The sub-statements in a WITH clause are run concurrently with each other and with the main query. Therefore, when using a data-modifying statement in a WITH, the order in which the specified updates actually happen is unpredictable. All of the statements are run wth the same snapshot. The effects of the statement are not visible on the target tables. This alleviates the effects of the unpredictability of the actual order of row updates, and means thats the RETURNING data is the only way to communicate changes between different WITH sub-statements and the main query.

In this example, the outer SELECT returns the original prices before the action of the UPDATE in the WITH clause:

WITH t AS (
    UPDATE products SET price = price * 1.05
    RETURNING *
)
SELECT * FROM products;

In this example, the outer SELECT returns the updated data:

WITH t AS (
    UPDATE products SET price = price * 1.05
    RETURNING *
)
SELECT * FROM t;

Updating the same row twice in a single statement is not supported. The effects of such a statement will not be predictable. Only one of the modifications takes place, but it is not easy (and sometimes not possible) to predict which modification occurs.

Any table used as the target of a data-modifying statement in a WITH clause must not have a conditional rule, nor an ALSO rule, nor an INSTEAD rule that expands to multiple statements.

Considerations

When constructing WITH queries, keep the following in mind:

• SELECT FOR UPDATE cannot be inlined.

• Greenplum Database inlines multiply-referenced CTEs only when requested (by specifying NOT MATERIALIZED).

• Multiply-referenced CTEs cannot be inlined if they contain outer self-references.

• Greenplum Database does not inline when the CTE includes a volatile function.

• An ORDER BY in the subquery or CTE does not force an ordering for the whole query.
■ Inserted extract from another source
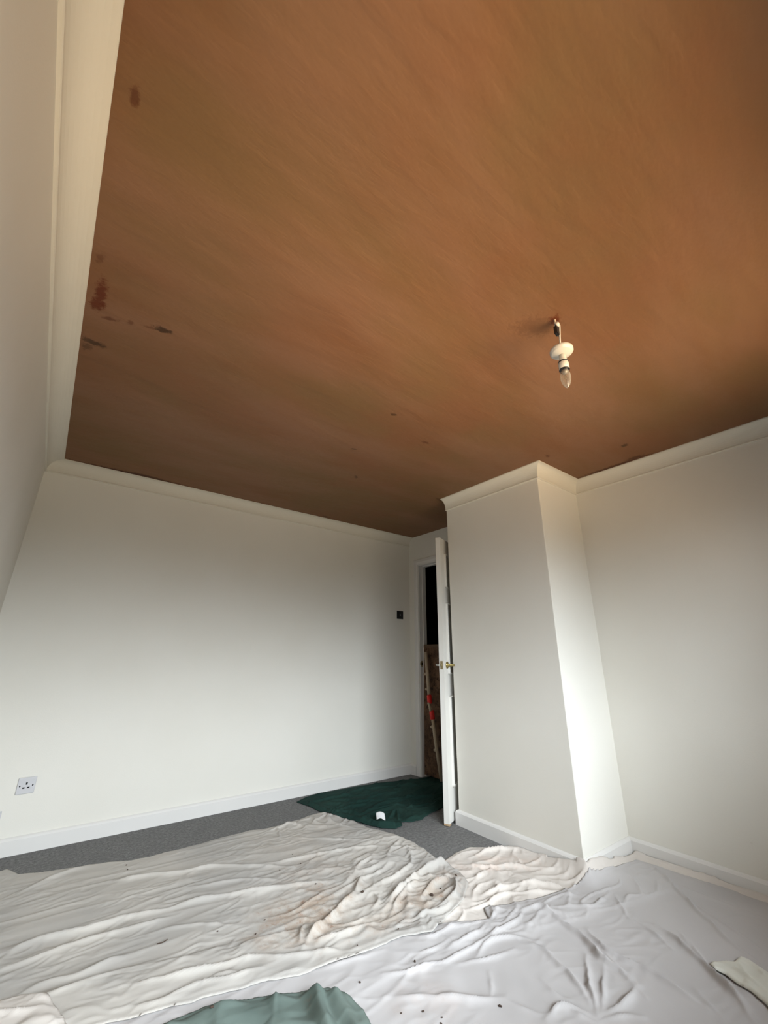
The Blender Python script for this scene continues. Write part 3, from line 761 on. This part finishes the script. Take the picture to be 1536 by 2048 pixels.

• Greenplum Database always materializes a CTE term in a query. Due to this:

  • A query that should touch a small amount of data may instead read a whole table, and possibly spill to a temporary file.
  • UPDATE or DELETE FROM statements are not permitted in a CTE term, as it acts more like a read-only temporary table than a dynamic view.

• While inlining is generally a huge win, there are certain boundary cases where it is not; for example, when a non-trivial expression will be inlined in multiple places.

• The GPORCA query optimizer does not support [NOT] MATERIALIZED.